I find writing crime fiction easy but the editing process is hard as I am slightly dyslexic. I am also lazy which is why my stories take a long time to write. I began my newly released novel, Magic Bullets, a ridiculously long time ago in the 1970s.
My first draft is always bad and contains all kinds of spelling, grammar and continuity errors because I am a story teller and not a literary writer. I write ideas down as they come into my head while I sit at a computer. I do think about the story as I go about my daily life, planning plot lines and sometimes endings. But the story really evolves into something I feel worthwhile publishing during the editing. The advantage of this style is that I do not recall getting writer’s block. I subscribe to the Raymond Chandler view, “When in doubt, have a man come through the door with a gun in his hand”. I don’t take this literary but I do like to throw in something to put my protagonist reader, and occasionally even myself off guard.
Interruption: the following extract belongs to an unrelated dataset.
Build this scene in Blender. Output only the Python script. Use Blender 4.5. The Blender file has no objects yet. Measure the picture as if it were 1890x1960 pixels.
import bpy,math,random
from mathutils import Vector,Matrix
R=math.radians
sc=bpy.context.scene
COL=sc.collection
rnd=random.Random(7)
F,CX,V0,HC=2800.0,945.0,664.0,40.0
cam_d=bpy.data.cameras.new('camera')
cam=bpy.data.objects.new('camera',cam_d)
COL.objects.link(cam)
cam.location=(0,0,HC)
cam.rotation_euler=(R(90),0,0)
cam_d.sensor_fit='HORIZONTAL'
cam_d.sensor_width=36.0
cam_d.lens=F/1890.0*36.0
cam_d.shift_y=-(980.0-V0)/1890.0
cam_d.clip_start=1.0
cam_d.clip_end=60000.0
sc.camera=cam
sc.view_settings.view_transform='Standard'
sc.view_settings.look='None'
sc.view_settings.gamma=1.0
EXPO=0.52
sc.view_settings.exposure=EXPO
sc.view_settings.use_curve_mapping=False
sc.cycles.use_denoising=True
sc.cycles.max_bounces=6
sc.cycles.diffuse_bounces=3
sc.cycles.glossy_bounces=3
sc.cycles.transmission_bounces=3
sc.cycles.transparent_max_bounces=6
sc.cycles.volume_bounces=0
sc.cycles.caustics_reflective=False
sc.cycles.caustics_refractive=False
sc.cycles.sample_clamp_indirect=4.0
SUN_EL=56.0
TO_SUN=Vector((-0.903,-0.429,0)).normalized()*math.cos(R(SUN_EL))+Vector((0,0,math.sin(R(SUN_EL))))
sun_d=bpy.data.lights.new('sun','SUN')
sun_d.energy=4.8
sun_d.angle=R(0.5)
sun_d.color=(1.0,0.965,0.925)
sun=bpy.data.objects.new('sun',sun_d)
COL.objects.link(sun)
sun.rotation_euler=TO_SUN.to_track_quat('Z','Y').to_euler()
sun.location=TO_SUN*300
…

I self publish and therefore have to be extra vigilant with my editing. Online and offline spelling and grammar checkers are invaluable. Oh, if only I had these when I grew up in the years BC (Before Computers) when dyslexia was unheard of. But even these tools are not good enough. I get computer text-to-voice software to read my writing back to me and at least three people, whose views I respect, to read through what I consider to be my final draft. In reality it never is. Even after all these checks a few mistakes creep through. But the beauty of self-publishing and publishing-on-demand means that I do not produce more than ten or twenty copies at a time. This means that by the time my work gets to the reader the mistakes are gone and, who knows, some of the early error filled copies may eventually be worth a lot of money as collectors’ items.